Türkiye’deki çocuk eğitimi ve Fransa’dakini karşılaştırdığınız oluyor mu?
Farklılıklar var. Ben buradaki gibi çok korumacı davranmıyorum, eğer düşerse kendiliğinden kalkmasını bekliyorum, ona özgüven aşılamaya çalışıyorum. Ağlamak istiyorsa ona izin veriyorum. Kendisinin halletmesini beklemek bence en iyi yol, zaten şu an motor becerilerini çözmeye çalışıyor.
Daha iyi baba olmak için kurslar veya kitaplarla kendinizi geliştiriyor musunuz?
Aslında hayır. Sadece bir sorunla karşılaştığımızda o sorunu çözmenin en iyi yolunun ne olabileceğini bulmaya çalışıyorum.
Mila’yı yetiştirirken en çok nelere dikkat ediyorsunuz?

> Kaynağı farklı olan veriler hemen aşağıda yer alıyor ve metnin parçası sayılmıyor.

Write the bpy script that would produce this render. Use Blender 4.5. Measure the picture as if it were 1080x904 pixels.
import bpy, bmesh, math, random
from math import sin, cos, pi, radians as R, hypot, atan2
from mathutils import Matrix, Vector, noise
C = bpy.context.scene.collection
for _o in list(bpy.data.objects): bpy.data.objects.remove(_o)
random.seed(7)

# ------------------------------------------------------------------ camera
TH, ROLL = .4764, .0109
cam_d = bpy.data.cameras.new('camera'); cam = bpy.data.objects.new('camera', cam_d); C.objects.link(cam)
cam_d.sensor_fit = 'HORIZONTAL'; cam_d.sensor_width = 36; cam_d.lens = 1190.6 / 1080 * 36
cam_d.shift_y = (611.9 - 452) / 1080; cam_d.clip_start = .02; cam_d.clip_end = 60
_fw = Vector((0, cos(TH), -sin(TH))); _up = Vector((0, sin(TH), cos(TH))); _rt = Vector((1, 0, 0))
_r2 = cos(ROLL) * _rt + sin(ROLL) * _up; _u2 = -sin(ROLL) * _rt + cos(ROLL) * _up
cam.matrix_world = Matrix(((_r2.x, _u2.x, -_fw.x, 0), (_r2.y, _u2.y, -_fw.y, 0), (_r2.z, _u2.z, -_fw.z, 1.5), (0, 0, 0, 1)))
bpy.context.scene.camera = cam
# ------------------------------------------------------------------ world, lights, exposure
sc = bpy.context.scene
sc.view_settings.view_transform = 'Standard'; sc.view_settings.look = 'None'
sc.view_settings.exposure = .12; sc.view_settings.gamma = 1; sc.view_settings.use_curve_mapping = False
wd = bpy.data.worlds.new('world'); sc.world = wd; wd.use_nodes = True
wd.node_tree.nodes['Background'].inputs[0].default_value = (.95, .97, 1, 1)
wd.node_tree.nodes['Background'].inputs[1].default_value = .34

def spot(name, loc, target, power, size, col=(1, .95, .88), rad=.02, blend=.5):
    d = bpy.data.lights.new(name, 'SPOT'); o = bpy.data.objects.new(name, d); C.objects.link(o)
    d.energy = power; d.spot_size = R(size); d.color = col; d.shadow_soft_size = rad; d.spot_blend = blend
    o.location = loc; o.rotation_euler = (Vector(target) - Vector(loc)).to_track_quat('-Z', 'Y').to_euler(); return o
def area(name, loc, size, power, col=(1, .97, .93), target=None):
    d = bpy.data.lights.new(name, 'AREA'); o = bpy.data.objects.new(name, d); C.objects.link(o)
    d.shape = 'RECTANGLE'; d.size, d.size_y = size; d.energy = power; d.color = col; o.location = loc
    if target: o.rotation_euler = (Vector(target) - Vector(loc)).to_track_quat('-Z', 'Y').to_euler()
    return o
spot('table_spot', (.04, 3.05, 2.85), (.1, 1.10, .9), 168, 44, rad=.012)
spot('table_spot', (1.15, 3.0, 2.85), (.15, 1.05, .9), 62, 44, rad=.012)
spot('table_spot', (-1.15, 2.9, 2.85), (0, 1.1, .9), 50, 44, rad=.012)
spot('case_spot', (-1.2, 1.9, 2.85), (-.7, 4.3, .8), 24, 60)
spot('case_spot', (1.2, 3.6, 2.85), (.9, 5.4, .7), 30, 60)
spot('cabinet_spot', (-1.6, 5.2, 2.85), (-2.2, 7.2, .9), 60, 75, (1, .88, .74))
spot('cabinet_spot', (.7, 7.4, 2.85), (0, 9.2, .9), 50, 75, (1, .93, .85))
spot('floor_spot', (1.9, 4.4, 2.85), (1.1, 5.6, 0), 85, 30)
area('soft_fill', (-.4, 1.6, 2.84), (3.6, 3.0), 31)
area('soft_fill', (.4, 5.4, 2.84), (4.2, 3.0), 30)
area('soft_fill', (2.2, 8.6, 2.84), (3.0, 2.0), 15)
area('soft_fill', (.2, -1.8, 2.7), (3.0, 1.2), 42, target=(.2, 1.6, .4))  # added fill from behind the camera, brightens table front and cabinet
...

Biz nezakete ve insanlar arasındaki iletişime önem veriyoruz. Bu yüzden ona nazik olmayı, iyi iletişim kurmayı öğretmeye çalışıyorum. Mesela Çince ilk önce teşekkür etmeyi öğrenmişti. Çünkü nezaket insanlar arasındaki iletişimin anahtarı.
Karakter olarak size mi benziyor, annesine mi?
Aslında davranış olarak bize benzemeye çalışıyor, davranışlarımızı kopyalıyor. Genelde gülen bir bebek, aslında tamamen bambaşka biri… Türkler çocukları çok seviyor, havayollarında pilot “hoş geldiniz bayanlar, baylar ve çocuklar” dedi. Bu benim için çok şey ifade ediyor.
Çocuk sonrası ilişkiniz nasıl değişti?
Öncelikler değişiyor ama önemli olan çocukla eşiniz arasında dengeyi yakalayabilmek.
Biz çocuklara dokunmayı seviyoruz, sanırım Avrupa kültüründe bu yok…
Evet, Mila tanımadığı kişiler tarafından sevildiğinde rahatsız olabiliyor ama bir iki dakika sonra alışıyor. Biz bunun insanların sevgisini gösterme yolu olduğunu anlıyoruz elbette, bu bir sorun değil.